____ Data records

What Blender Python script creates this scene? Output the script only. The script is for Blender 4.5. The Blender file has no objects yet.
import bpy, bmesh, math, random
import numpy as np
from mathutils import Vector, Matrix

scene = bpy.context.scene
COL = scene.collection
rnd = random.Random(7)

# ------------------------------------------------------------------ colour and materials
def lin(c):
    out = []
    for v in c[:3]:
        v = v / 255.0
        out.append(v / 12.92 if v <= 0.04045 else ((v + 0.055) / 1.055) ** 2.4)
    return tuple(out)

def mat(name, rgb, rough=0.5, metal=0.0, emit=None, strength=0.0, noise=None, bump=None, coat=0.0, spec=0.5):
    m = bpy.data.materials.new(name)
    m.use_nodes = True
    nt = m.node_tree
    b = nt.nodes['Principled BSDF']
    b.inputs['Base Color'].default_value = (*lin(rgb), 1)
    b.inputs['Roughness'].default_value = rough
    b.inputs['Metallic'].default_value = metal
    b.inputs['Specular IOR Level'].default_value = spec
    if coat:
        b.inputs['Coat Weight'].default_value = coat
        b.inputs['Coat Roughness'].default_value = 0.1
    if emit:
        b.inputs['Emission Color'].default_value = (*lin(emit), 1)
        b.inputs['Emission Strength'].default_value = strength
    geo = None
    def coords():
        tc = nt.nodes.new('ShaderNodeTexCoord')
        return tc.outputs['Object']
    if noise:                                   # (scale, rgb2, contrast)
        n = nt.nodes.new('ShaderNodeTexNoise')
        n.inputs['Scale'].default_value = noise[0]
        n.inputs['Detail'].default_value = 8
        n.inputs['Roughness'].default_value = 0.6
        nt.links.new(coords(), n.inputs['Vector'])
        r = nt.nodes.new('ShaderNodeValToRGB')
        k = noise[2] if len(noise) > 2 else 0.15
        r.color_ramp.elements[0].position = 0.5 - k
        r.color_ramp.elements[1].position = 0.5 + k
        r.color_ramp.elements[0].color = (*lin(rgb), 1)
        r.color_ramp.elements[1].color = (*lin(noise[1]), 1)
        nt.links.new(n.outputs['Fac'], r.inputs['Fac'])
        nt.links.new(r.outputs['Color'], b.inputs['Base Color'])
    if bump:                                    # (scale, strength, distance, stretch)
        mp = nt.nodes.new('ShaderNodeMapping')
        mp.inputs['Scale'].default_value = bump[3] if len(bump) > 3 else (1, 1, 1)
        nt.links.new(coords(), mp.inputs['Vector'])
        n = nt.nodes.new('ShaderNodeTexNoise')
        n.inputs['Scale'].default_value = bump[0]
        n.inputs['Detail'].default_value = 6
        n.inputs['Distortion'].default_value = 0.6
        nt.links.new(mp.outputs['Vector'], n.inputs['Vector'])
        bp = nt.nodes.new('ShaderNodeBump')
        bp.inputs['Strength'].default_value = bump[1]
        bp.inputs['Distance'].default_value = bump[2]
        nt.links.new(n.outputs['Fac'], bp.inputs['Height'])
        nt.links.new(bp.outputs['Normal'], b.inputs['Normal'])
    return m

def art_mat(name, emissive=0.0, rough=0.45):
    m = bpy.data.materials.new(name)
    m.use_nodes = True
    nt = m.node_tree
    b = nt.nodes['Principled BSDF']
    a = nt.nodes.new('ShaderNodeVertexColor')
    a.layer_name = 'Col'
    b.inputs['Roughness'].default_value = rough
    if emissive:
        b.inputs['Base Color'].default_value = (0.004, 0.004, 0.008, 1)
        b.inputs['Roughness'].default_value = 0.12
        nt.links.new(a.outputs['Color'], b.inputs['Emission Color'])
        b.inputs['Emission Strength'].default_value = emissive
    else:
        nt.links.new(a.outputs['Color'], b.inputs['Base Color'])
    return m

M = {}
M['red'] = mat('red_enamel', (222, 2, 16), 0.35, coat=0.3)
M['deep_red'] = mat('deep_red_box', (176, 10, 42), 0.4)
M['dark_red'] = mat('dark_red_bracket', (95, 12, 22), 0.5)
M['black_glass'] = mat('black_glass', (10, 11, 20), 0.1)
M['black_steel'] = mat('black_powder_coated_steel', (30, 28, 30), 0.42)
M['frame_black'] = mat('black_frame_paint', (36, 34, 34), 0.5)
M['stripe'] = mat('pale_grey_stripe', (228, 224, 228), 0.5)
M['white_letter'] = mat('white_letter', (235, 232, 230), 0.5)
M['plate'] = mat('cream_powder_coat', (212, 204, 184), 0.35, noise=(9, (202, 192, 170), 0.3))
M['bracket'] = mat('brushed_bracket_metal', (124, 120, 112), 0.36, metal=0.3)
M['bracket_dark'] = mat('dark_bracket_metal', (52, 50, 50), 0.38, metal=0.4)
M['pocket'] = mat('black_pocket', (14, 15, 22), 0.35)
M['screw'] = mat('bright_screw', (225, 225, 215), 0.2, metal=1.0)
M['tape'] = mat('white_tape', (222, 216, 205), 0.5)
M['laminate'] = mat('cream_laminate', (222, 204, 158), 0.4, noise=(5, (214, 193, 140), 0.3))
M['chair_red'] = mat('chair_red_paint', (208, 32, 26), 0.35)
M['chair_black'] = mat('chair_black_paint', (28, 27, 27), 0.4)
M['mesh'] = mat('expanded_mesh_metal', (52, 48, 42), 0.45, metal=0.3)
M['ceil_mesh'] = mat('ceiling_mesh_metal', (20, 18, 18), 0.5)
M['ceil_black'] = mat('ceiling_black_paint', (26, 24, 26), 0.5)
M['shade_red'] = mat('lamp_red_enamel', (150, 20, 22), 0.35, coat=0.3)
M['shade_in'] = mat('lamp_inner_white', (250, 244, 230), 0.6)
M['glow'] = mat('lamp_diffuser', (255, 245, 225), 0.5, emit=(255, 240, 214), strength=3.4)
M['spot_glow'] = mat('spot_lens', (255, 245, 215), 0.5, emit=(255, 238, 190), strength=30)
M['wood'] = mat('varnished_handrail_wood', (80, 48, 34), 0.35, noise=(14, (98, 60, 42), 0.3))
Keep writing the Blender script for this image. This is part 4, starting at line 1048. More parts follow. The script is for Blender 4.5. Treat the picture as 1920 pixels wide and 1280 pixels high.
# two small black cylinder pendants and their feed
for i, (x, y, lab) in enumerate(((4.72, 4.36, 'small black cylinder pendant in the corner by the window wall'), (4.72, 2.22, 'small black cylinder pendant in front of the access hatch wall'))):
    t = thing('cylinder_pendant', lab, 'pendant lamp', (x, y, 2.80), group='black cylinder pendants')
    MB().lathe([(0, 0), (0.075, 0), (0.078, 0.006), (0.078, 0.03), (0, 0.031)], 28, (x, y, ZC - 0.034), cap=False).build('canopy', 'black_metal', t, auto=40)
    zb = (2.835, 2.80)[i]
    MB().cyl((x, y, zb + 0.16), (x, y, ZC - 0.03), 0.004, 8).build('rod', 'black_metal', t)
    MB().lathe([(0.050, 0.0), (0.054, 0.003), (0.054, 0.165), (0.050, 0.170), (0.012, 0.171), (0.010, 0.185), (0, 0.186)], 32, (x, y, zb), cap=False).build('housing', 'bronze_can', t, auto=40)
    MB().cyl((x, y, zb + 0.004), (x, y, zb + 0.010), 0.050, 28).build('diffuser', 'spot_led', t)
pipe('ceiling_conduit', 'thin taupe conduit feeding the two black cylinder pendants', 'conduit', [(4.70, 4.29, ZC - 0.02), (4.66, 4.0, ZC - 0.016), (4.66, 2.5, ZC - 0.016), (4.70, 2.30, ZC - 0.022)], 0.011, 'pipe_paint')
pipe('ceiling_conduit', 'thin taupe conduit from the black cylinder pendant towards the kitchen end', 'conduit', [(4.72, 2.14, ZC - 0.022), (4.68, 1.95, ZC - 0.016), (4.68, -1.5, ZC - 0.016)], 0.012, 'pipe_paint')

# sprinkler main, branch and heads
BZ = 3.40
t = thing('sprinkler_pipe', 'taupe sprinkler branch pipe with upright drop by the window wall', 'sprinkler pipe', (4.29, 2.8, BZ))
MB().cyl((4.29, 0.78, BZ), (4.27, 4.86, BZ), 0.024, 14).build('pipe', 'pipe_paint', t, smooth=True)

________

● **Prompt**
Lines from the beginning of the data above through the line containing "return tuple(out)" are to be returned exactly, and no others.

● **Final answer**
What Blender Python script creates this scene? Output the script only. The script is for Blender 4.5. The Blender file has no objects yet.
import bpy, bmesh, math, random
import numpy as np
from mathutils import Vector, Matrix

scene = bpy.context.scene
COL = scene.collection
rnd = random.Random(7)

# ------------------------------------------------------------------ colour and materials
def lin(c):
    out = []
    for v in c[:3]:
        v = v / 255.0
        out.append(v / 12.92 if v <= 0.04045 else ((v + 0.055) / 1.055) ** 2.4)
    return tuple(out)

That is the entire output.